RECORDS
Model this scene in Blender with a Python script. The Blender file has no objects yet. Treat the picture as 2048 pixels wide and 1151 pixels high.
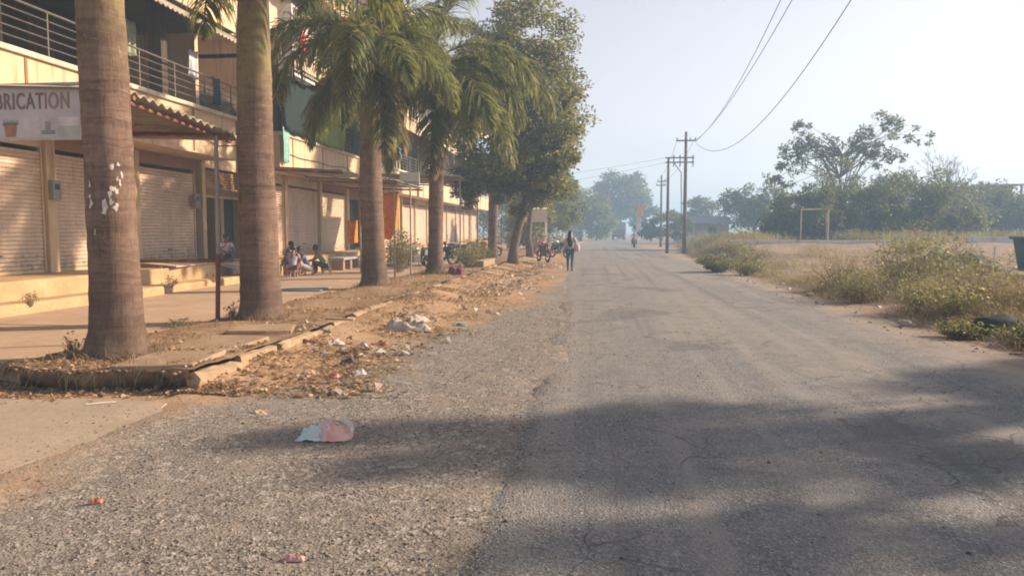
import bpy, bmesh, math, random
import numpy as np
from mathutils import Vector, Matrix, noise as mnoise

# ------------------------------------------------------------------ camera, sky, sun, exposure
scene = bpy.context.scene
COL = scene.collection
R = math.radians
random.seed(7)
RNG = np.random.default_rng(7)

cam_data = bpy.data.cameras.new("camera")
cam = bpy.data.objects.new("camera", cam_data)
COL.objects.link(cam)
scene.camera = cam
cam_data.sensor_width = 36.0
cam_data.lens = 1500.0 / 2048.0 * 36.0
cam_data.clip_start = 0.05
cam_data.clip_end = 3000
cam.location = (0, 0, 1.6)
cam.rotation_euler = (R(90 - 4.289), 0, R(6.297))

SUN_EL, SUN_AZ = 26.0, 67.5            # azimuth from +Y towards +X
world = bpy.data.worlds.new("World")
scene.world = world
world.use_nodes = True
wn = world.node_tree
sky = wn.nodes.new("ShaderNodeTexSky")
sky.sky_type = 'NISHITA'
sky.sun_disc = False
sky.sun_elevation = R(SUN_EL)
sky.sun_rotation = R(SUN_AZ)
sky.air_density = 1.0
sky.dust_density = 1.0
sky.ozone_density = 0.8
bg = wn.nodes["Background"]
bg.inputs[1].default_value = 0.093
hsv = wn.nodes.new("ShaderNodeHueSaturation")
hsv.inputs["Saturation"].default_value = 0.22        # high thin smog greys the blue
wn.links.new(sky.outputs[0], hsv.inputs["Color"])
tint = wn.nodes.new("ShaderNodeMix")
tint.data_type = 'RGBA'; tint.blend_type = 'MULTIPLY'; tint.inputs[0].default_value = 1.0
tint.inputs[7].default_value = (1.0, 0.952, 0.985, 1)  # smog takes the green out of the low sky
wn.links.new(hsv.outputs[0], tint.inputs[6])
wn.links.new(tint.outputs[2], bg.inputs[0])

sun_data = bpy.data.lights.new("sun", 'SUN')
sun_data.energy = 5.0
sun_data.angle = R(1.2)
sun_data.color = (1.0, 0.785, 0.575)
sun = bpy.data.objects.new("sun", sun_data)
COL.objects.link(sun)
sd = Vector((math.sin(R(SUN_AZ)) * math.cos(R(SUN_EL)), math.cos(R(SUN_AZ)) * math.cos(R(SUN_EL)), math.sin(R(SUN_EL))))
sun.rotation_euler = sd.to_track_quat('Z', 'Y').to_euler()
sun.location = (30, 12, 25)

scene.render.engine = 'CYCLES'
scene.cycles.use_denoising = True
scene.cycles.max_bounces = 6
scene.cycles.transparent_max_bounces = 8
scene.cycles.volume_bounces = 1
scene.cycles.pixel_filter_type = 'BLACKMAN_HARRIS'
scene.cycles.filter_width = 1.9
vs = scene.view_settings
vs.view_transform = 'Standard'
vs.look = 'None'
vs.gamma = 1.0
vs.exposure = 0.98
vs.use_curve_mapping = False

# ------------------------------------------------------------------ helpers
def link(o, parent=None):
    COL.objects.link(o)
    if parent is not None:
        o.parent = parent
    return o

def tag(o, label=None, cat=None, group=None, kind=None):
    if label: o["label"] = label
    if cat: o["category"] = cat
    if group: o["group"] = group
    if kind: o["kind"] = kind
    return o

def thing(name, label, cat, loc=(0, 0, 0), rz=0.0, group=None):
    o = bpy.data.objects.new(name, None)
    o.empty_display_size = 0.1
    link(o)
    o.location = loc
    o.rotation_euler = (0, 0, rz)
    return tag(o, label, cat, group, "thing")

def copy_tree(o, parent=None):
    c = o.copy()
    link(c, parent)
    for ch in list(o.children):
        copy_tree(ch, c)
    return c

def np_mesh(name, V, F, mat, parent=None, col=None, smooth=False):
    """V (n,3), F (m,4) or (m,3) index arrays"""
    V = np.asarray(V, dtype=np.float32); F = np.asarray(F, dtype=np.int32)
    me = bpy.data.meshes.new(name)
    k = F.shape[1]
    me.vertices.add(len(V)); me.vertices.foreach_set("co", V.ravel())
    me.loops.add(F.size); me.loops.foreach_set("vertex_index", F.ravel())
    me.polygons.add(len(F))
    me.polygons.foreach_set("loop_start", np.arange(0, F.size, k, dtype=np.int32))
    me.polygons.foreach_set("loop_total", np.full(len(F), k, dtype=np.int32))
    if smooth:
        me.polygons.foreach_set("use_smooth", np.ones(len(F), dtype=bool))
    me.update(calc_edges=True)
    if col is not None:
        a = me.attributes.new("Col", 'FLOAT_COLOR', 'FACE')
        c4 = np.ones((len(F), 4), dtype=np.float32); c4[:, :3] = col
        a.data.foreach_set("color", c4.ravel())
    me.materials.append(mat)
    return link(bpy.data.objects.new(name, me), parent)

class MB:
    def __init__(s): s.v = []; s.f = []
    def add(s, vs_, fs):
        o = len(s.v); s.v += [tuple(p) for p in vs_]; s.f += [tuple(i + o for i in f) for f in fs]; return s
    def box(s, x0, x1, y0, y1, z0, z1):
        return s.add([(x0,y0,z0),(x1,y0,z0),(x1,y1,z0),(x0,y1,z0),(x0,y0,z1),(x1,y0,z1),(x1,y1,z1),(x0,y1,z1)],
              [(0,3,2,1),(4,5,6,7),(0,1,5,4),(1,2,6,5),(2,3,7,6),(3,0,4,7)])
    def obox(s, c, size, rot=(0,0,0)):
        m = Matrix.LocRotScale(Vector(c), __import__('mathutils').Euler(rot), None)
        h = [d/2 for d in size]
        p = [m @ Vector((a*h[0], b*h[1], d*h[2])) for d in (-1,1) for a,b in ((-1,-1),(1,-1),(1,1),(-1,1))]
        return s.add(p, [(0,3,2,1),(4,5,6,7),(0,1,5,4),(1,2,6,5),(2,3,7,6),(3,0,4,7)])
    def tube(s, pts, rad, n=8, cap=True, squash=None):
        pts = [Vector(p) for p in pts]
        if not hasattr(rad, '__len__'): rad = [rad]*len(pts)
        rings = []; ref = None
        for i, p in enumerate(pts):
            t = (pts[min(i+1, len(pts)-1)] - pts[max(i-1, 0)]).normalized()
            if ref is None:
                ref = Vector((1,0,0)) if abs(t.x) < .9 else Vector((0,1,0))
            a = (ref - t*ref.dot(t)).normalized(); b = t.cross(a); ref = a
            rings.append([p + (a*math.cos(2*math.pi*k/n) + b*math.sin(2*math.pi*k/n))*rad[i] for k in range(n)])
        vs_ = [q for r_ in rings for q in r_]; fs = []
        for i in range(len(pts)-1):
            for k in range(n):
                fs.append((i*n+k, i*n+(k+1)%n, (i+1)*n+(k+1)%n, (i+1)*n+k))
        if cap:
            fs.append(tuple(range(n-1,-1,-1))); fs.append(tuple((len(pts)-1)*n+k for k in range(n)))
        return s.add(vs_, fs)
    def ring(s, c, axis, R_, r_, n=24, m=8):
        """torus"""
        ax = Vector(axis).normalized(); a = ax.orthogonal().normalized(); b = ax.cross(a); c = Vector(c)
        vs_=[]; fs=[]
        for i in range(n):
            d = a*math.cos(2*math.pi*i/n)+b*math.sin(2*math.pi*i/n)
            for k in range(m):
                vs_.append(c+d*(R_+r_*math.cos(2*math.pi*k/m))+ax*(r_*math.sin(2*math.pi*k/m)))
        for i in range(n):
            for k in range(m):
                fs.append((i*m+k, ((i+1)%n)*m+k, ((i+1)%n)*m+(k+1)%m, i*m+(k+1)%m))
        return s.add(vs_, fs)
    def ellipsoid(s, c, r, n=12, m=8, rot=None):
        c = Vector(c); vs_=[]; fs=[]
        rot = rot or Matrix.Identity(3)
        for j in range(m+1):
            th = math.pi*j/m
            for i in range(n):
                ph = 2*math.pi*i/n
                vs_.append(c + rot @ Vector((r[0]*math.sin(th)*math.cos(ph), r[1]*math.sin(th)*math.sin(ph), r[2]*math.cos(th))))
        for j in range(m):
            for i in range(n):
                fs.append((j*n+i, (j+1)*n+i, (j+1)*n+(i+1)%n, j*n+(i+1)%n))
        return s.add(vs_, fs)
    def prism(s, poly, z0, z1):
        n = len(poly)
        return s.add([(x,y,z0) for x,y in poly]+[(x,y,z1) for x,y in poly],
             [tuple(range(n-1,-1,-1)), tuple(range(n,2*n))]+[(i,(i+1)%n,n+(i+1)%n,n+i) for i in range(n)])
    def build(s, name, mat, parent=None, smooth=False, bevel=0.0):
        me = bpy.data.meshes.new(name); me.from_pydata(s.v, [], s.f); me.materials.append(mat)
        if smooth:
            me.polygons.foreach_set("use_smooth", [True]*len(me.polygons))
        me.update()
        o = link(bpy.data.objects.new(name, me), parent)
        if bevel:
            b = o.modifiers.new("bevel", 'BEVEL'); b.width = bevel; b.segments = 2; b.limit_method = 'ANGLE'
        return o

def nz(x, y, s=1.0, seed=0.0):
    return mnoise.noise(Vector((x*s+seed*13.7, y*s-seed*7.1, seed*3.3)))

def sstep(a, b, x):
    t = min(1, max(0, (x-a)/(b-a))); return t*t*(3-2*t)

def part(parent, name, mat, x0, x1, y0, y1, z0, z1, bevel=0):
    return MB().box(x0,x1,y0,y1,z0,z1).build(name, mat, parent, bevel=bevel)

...

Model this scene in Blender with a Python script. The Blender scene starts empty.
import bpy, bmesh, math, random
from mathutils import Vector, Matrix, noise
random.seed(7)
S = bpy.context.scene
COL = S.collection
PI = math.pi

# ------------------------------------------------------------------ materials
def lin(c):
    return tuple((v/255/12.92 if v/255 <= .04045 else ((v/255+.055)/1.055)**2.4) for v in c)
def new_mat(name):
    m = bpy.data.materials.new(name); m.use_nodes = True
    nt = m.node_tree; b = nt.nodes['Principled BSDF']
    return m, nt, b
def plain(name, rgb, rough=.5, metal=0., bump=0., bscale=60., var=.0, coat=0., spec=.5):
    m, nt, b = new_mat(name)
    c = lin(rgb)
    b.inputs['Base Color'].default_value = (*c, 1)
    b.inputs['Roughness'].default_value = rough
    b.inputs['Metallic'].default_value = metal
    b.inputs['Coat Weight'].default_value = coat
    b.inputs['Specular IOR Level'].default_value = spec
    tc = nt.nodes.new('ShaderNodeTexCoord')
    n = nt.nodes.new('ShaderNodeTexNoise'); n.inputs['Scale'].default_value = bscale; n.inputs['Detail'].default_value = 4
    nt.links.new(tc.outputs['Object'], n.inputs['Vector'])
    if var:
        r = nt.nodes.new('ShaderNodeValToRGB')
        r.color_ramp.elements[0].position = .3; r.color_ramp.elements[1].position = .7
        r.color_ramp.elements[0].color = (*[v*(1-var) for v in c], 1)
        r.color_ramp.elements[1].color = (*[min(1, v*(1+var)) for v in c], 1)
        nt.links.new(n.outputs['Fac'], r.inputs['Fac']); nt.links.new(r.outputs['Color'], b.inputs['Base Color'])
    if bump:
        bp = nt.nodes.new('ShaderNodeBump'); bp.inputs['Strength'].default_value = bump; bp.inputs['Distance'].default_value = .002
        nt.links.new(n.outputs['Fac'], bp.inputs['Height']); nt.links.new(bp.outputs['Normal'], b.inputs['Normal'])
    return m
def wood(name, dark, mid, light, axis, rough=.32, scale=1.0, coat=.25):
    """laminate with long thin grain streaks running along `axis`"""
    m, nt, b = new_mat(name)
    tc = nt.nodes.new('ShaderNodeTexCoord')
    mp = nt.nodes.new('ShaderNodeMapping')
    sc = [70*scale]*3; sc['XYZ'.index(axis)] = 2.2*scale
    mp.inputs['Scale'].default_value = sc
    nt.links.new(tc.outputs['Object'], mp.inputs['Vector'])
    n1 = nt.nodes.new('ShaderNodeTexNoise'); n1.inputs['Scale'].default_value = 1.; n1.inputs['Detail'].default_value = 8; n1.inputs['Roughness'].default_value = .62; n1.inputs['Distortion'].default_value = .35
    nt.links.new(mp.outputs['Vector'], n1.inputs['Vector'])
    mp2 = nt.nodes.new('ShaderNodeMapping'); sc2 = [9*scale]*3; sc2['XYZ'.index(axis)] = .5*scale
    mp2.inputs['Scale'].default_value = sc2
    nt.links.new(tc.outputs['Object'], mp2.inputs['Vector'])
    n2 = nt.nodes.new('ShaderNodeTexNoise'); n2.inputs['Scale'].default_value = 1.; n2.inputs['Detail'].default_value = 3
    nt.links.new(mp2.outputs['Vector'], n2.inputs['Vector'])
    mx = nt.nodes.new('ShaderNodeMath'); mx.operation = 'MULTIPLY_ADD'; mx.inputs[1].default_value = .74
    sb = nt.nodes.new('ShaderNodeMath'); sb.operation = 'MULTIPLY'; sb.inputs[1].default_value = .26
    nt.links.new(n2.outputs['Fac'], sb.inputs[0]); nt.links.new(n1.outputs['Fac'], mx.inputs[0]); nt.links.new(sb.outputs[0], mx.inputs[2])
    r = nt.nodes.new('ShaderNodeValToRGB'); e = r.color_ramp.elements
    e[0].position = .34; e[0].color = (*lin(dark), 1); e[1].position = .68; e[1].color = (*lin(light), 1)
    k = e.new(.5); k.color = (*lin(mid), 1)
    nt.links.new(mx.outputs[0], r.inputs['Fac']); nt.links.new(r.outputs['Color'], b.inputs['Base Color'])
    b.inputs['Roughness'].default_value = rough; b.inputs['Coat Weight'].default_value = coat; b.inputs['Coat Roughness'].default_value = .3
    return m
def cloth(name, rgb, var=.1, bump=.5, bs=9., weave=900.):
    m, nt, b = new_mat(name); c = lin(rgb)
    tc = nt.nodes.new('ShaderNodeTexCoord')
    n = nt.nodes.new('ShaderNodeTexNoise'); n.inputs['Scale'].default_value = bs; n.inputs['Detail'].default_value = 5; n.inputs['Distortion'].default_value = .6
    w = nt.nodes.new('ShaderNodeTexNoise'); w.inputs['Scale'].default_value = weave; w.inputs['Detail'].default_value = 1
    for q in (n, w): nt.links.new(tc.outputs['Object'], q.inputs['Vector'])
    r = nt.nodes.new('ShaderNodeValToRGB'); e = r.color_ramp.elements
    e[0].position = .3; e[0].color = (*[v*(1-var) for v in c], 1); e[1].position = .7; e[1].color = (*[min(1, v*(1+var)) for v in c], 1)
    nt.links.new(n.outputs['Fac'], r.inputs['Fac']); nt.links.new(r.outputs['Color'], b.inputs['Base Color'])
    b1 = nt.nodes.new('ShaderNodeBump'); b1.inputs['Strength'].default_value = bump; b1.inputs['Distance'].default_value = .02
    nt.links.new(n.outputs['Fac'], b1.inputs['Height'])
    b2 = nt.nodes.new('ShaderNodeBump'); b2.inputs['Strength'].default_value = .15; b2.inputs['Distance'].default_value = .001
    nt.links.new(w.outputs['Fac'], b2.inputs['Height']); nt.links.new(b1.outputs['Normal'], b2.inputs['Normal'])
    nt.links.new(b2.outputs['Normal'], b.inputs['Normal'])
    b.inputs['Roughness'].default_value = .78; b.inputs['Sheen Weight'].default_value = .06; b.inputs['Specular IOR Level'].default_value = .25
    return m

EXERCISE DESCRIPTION
Give the number of lines in the entries above that include the string "high". No other output is expected.

TASK SOLUTION
2